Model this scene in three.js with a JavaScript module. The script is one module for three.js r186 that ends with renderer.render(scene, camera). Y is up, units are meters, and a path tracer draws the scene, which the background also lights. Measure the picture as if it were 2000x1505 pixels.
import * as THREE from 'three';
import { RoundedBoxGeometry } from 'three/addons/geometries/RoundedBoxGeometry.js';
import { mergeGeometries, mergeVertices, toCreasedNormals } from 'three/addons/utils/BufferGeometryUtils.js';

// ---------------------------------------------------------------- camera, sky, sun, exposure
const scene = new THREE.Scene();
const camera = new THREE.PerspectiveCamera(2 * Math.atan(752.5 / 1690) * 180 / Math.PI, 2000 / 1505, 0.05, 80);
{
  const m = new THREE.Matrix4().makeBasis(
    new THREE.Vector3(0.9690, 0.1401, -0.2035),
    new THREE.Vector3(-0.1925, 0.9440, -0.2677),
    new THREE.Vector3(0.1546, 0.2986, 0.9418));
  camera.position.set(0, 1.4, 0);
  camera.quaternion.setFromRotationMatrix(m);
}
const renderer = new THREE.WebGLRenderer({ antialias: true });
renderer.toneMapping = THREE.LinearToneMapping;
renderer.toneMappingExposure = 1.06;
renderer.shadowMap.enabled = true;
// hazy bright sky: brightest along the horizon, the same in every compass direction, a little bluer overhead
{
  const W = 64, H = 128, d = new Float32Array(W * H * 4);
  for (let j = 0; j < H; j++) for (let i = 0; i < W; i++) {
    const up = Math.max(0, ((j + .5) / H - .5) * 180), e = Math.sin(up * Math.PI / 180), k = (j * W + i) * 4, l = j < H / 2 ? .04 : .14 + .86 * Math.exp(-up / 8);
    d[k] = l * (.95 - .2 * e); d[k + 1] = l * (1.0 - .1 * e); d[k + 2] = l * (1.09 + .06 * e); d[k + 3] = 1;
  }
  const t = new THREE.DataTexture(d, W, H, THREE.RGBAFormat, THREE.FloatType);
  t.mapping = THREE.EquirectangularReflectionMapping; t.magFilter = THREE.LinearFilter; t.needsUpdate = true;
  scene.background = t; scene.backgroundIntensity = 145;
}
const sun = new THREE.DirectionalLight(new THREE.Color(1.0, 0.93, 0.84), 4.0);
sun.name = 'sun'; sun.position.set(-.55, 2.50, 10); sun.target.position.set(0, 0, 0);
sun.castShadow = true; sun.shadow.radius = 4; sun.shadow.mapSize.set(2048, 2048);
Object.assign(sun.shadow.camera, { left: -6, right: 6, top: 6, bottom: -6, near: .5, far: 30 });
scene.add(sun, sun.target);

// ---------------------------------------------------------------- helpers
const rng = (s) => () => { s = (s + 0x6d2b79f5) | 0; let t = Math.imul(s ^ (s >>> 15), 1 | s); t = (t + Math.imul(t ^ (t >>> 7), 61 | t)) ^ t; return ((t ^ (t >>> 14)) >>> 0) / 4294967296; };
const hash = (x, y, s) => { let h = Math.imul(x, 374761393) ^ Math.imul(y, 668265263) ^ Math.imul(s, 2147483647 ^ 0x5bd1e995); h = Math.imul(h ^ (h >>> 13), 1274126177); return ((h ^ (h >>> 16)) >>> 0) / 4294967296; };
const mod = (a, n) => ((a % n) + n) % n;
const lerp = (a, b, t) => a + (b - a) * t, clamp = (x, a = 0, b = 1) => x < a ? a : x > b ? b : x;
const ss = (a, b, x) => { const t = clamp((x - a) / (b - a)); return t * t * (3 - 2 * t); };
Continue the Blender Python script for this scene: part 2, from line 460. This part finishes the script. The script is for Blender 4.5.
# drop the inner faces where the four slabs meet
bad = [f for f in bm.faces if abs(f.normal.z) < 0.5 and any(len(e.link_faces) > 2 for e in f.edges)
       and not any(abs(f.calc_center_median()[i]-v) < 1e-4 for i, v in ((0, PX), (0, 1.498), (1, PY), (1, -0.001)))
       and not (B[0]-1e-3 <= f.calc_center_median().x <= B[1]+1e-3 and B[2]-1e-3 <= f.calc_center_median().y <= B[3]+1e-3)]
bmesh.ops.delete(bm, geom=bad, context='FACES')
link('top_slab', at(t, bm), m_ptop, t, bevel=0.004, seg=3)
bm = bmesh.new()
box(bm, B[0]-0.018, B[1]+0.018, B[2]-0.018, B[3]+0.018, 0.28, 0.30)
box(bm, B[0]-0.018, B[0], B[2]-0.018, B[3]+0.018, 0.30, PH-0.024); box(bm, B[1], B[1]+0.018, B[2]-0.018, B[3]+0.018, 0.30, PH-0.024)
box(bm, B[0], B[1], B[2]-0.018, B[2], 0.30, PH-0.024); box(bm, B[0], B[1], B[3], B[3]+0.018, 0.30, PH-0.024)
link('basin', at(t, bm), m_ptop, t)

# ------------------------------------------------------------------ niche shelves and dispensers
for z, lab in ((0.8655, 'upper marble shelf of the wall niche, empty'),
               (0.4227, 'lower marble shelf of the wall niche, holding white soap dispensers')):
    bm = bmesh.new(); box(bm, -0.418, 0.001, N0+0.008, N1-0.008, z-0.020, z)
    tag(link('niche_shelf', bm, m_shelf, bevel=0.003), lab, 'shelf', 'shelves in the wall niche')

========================

◆ Work required ◆
Transcribe all of the lines in the records precisely.

◆ Task solution ◆
Model this scene in three.js with a JavaScript module. The script is one module for three.js r186 that ends with renderer.render(scene, camera). Y is up, units are meters, and a path tracer draws the scene, which the background also lights. Measure the picture as if it were 2000x1505 pixels.
import * as THREE from 'three';
import { RoundedBoxGeometry } from 'three/addons/geometries/RoundedBoxGeometry.js';
import { mergeGeometries, mergeVertices, toCreasedNormals } from 'three/addons/utils/BufferGeometryUtils.js';

// ---------------------------------------------------------------- camera, sky, sun, exposure
const scene = new THREE.Scene();
const camera = new THREE.PerspectiveCamera(2 * Math.atan(752.5 / 1690) * 180 / Math.PI, 2000 / 1505, 0.05, 80);
{
  const m = new THREE.Matrix4().makeBasis(
    new THREE.Vector3(0.9690, 0.1401, -0.2035),
    new THREE.Vector3(-0.1925, 0.9440, -0.2677),
    new THREE.Vector3(0.1546, 0.2986, 0.9418));
  camera.position.set(0, 1.4, 0);
  camera.quaternion.setFromRotationMatrix(m);
}
const renderer = new THREE.WebGLRenderer({ antialias: true });
renderer.toneMapping = THREE.LinearToneMapping;
renderer.toneMappingExposure = 1.06;
renderer.shadowMap.enabled = true;
// hazy bright sky: brightest along the horizon, the same in every compass direction, a little bluer overhead
{
  const W = 64, H = 128, d = new Float32Array(W * H * 4);
  for (let j = 0; j < H; j++) for (let i = 0; i < W; i++) {
    const up = Math.max(0, ((j + .5) / H - .5) * 180), e = Math.sin(up * Math.PI / 180), k = (j * W + i) * 4, l = j < H / 2 ? .04 : .14 + .86 * Math.exp(-up / 8);
    d[k] = l * (.95 - .2 * e); d[k + 1] = l * (1.0 - .1 * e); d[k + 2] = l * (1.09 + .06 * e); d[k + 3] = 1;
  }
  const t = new THREE.DataTexture(d, W, H, THREE.RGBAFormat, THREE.FloatType);
  t.mapping = THREE.EquirectangularReflectionMapping; t.magFilter = THREE.LinearFilter; t.needsUpdate = true;
  scene.background = t; scene.backgroundIntensity = 145;
}
const sun = new THREE.DirectionalLight(new THREE.Color(1.0, 0.93, 0.84), 4.0);
sun.name = 'sun'; sun.position.set(-.55, 2.50, 10); sun.target.position.set(0, 0, 0);
sun.castShadow = true; sun.shadow.radius = 4; sun.shadow.mapSize.set(2048, 2048);
Object.assign(sun.shadow.camera, { left: -6, right: 6, top: 6, bottom: -6, near: .5, far: 30 });
scene.add(sun, sun.target);

// ---------------------------------------------------------------- helpers
const rng = (s) => () => { s = (s + 0x6d2b79f5) | 0; let t = Math.imul(s ^ (s >>> 15), 1 | s); t = (t + Math.imul(t ^ (t >>> 7), 61 | t)) ^ t; return ((t ^ (t >>> 14)) >>> 0) / 4294967296; };
const hash = (x, y, s) => { let h = Math.imul(x, 374761393) ^ Math.imul(y, 668265263) ^ Math.imul(s, 2147483647 ^ 0x5bd1e995); h = Math.imul(h ^ (h >>> 13), 1274126177); return ((h ^ (h >>> 16)) >>> 0) / 4294967296; };
const mod = (a, n) => ((a % n) + n) % n;
const lerp = (a, b, t) => a + (b - a) * t, clamp = (x, a = 0, b = 1) => x < a ? a : x > b ? b : x;
const ss = (a, b, x) => { const t = clamp((x - a) / (b - a)); return t * t * (3 - 2 * t); };
Continue the Blender Python script for this scene: part 2, from line 460. This part finishes the script. The script is for Blender 4.5.
# drop the inner faces where the four slabs meet
bad = [f for f in bm.faces if abs(f.normal.z) < 0.5 and any(len(e.link_faces) > 2 for e in f.edges)
       and not any(abs(f.calc_center_median()[i]-v) < 1e-4 for i, v in ((0, PX), (0, 1.498), (1, PY), (1, -0.001)))
       and not (B[0]-1e-3 <= f.calc_center_median().x <= B[1]+1e-3 and B[2]-1e-3 <= f.calc_center_median().y <= B[3]+1e-3)]
bmesh.ops.delete(bm, geom=bad, context='FACES')
link('top_slab', at(t, bm), m_ptop, t, bevel=0.004, seg=3)
bm = bmesh.new()
box(bm, B[0]-0.018, B[1]+0.018, B[2]-0.018, B[3]+0.018, 0.28, 0.30)
box(bm, B[0]-0.018, B[0], B[2]-0.018, B[3]+0.018, 0.30, PH-0.024); box(bm, B[1], B[1]+0.018, B[2]-0.018, B[3]+0.018, 0.30, PH-0.024)
box(bm, B[0], B[1], B[2]-0.018, B[2], 0.30, PH-0.024); box(bm, B[0], B[1], B[3], B[3]+0.018, 0.30, PH-0.024)
link('basin', at(t, bm), m_ptop, t)

# ------------------------------------------------------------------ niche shelves and dispensers
for z, lab in ((0.8655, 'upper marble shelf of the wall niche, empty'),
               (0.4227, 'lower marble shelf of the wall niche, holding white soap dispensers')):
    bm = bmesh.new(); box(bm, -0.418, 0.001, N0+0.008, N1-0.008, z-0.020, z)
    tag(link('niche_shelf', bm, m_shelf, bevel=0.003), lab, 'shelf', 'shelves in the wall niche')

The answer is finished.